Wing Commander II

Outstanding article on a pillar of computer games’ 90s culture.

In retrospect, the Speech Pack for that game might have been one of the thing that made me think that sound is important in games. Even then as a preteen, buying sounds for a game felt wrong but I thought this was just because technology was moving so fast, developers didn’t have the time to do everything at the same time. Which was true, to some extent.

The technical craziness to me was that this game used 20MB of space. My hard-drive at that time was 20MB, which was standard and not enough for Origin’s game. 40MB hard-drives were ultra expensive. It’s as if today a game coming out required you to have a 2TB SSD ($1200 as of now). Not recommended, required. That was nuts.

The game was pretty bad. The fake 3D didn’t work well. The divide between gameplay/story was already there and yes, the story wasn’t that great. But it didn’t matter, I really wanted that game. The jump between the CGA-based awful game clones on MS-DOS to this mind-blowing 256 colors fest with digital effing sound was ludicrous. 3D-rendered bitmaps were sexy as hell.

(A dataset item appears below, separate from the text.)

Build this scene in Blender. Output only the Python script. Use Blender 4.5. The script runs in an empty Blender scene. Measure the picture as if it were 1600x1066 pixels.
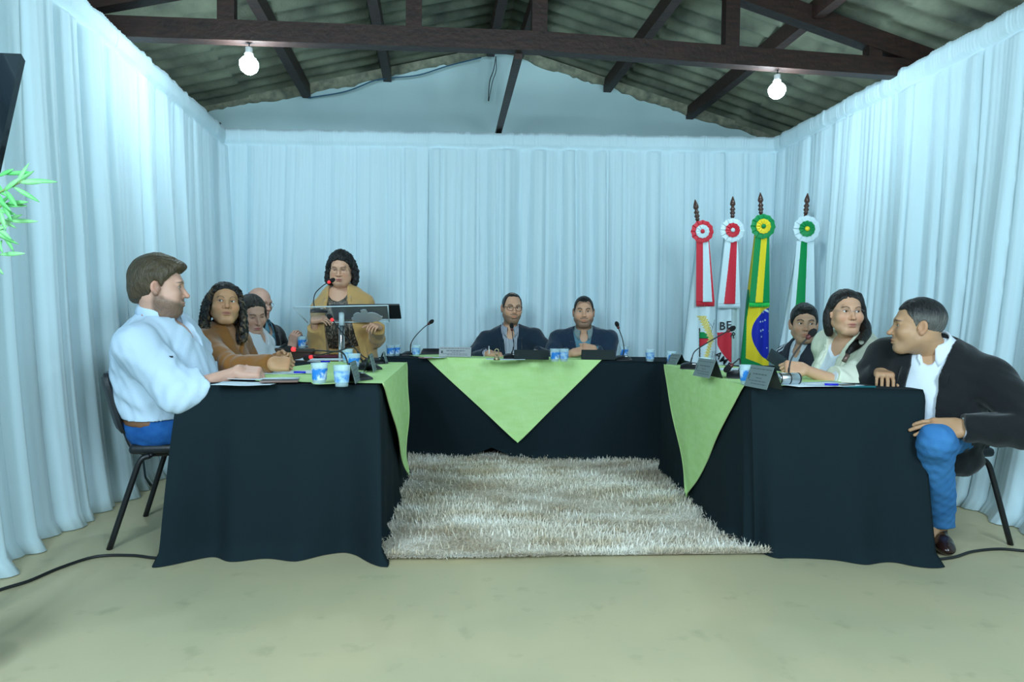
import bpy, math, random
import numpy as np
from mathutils import Vector, Matrix
rnd = random.Random(7)
SC = bpy.context.scene
COL = SC.collection

# ------------------------------------------------------------------ camera, world, lights, exposure
HC, FPX = 1.015, 1000.0
CAMR = (Matrix.Rotation(math.pi/2-0.029, 3, 'X') @ Matrix.Rotation(0.011, 3, 'Z'))
cam_data = bpy.data.cameras.new('camera'); cam = bpy.data.objects.new('camera', cam_data); COL.objects.link(cam)
cam_data.sensor_width = 36.0; cam_data.lens = FPX/1600*36.0
cam.location = (0, 0, HC); cam.rotation_euler = CAMR.to_euler(); SC.camera = cam
SC.view_settings.view_transform = 'Standard'; SC.view_settings.look = 'None'
SC.view_settings.gamma = 1.0; SC.view_settings.use_curve_mapping = False
SC.view_settings.exposure = 0.0
SC.cycles.use_denoising = True
SC.cycles.max_bounces = 7; SC.cycles.transparent_max_bounces = 12
wd = bpy.data.worlds.new('hall_air'); SC.world = wd; wd.use_nodes = True
wd.node_tree.nodes['Background'].inputs[0].default_value = (0.55, 0.85, 1.0, 1)
wd.node_tree.nodes['Background'].inputs[1].default_value = 0.05
def lamp(name, kind, loc, power, color, size=0.1, rot=None, size_y=None):
    l = bpy.data.lights.new(name, kind); l.energy = power; l.color = color
    if kind == 'AREA':
        l.shape = 'RECTANGLE'; l.size = size; l.size_y = size_y or size
    else: l.shadow_soft_size = size
    o = bpy.data.objects.new(name, l); o.location = loc; COL.objects.link(o)
    if rot: o.rotation_euler = rot
    return o
LC = (0.73, 0.98, 1.12)
# unseen soft fills added behind the photographer to brighten the scene, plus hall lamps
o = lamp('added_fill', 'AREA', (-1.3, -0.9, 2.1), 112, LC, 1.1)
o.rotation_euler = (Vector((0.5, 5.0, 0.9))-Vector(o.location)).to_track_quat('-Z', 'Y').to_euler()
o = lamp('added_fill', 'AREA', (1.5, -0.9, 2.2), 104, LC, 1.1)
o.rotation_euler = (Vector((-0.3, 5.0, 0.9))-Vector(o.location)).to_track_quat('-Z', 'Y').to_euler()
lamp('hall_lamp', 'POINT', (-1.4, 0.5, 2.6), 45, LC, 0.06)
lamp('hall_lamp', 'POINT', (1.9, 0.7, 2.6), 45, LC, 0.06)
BULB_POWER = 250.0

# ------------------------------------------------------------------ picture-to-place helpers
def ray(px, py):
    return CAMR @ Vector(((px-800)/FPX, -(py-533)/FPX, -1))
def at(px, py, Y):
    d = ray(px, py); k = Y/d.y
    return Vector((d.x*k, Y, HC+d.z*k))
def atz(px, py, z):
    d = ray(px, py); k = (z-HC)/d.z
    return Vector((d.x*k, d.y*k, z))
RN = math.sqrt(1+0.125**2)
def rf(u, v, z=0):      # room frame (u across, v along the hall)
    return Vector(((u-0.125*v)/RN, (v+0.125*u)/RN, z))
def uv_of(p): return ((p[0]+0.125*p[1])/RN, (p[1]-0.125*p[0])/RN)

# ------------------------------------------------------------------ materials
MATS = {}
def mat(name, col, rough=0.6, metal=0.0, noise=None, bump=None, sheen=0, trans=0, emis=None, alpha=1, attr=False, coat=0, ior=1.45, spec=0.5, sss=0):
    """noise=(scale, second colour, contrast[, stretch]); bump=(scale, strength[, stretch])"""
    if name in MATS: return MATS[name]
    m = bpy.data.materials.new(name); m.use_nodes = True; nt = m.node_tree; b = nt.nodes['Principled BSDF']
    I = b.inputs; I['Base Color'].default_value = (*col, 1); I['Roughness'].default_value = rough; I['Metallic'].default_value = metal
    I['Specular IOR Level'].default_value = spec; I['IOR'].default_value = ior
    if sheen: I['Sheen Weight'].default_value = sheen
    if trans: I['Transmission Weight'].default_value = trans
    if coat: I['Coat Weight'].default_value = coat
    if emis: I['Emission Color'].default_value = (*emis[0], 1); I['Emission Strength'].default_value = emis[1]
    I['Alpha'].default_value = alpha
    tc = nt.nodes.new('ShaderNodeTexCoord')
    def coords(st):
        if not st: return tc.outputs['Object']
        mp = nt.nodes.new('ShaderNodeMapping'); mp.inputs['Scale'].default_value = st
        nt.links.new(tc.outputs['Object'], mp.inputs['Vector']); return mp.outputs[0]
    src = None
    if attr:
        a = nt.nodes.new('ShaderNodeAttribute'); a.attribute_name = 'Col'; src = a.outputs['Color']
        nt.links.new(src, I['Base Color'])
    if noise:
        n = nt.nodes.new('ShaderNodeTexNoise'); n.inputs['Scale'].default_value = noise[0]; n.inputs['Detail'].default_value = 6
        nt.links.new(coords(noise[3] if len(noise) > 3 else None), n.inputs['Vector'])
        r = nt.nodes.new('ShaderNodeValToRGB'); c = noise[2]
        r.color_ramp.elements[0].position = 0.5-c; r.color_ramp.elements[1].position = 0.5+c
        nt.links.new(n.outputs['Fac'], r.inputs[0])
        mx = nt.nodes.new('ShaderNodeMix'); mx.data_type = 'RGBA'
        nt.links.new(r.outputs[0], mx.inputs[0])
        if src: 
            nt.links.new(src, mx.inputs[6]); 
            m2 = nt.nodes.new('ShaderNodeMix'); m2.data_type = 'RGBA'; m2.blend_type = 'MULTIPLY'; m2.inputs[0].default_value = 1
            nt.links.new(src, m2.inputs[6]); m2.inputs[7].default_value = (*noise[1], 1); nt.links.new(m2.outputs[2], mx.inputs[7])
        else:
            mx.inputs[6].default_value = (*col, 1); mx.inputs[7].default_value = (*noise[1], 1)
        nt.links.new(mx.outputs[2], I['Base Color'])
    if bump:
        n = nt.nodes.new('ShaderNodeTexNoise'); n.inputs['Scale'].default_value = bump[0]; n.inputs['Detail'].default_value = 4
        nt.links.new(coords(bump[2] if len(bump) > 2 else None), n.inputs['Vector'])
        bp = nt.nodes.new('ShaderNodeBump'); bp.inputs['Strength'].default_value = bump[1]; bp.inputs['Distance'].default_value = 0.01
        nt.links.new(n.outputs['Fac'], bp.inputs['Height']); nt.links.new(bp.outputs[0], I['Normal'])
    MATS[name] = m; return m
def srgb(r, g, b):
    f = lambda c: (c/255/12.92 if c <= 10 else ((c/255+0.055)/1.055)**2.4)
    return (f(r), f(g), f(b))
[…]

I loved the visual style and design: those spaceships look like they were straight out of Robotech and I couldn’t get enough of that back in 1991. At the same time, Sonic was blowing everything away and Street Fighter II was punching everything away. Dragon Ball, Ranma½, Saint Seiya were airing in France.

That summer, Japan was reigning supreme in my young designer’s head. Japan, and Origin Systems.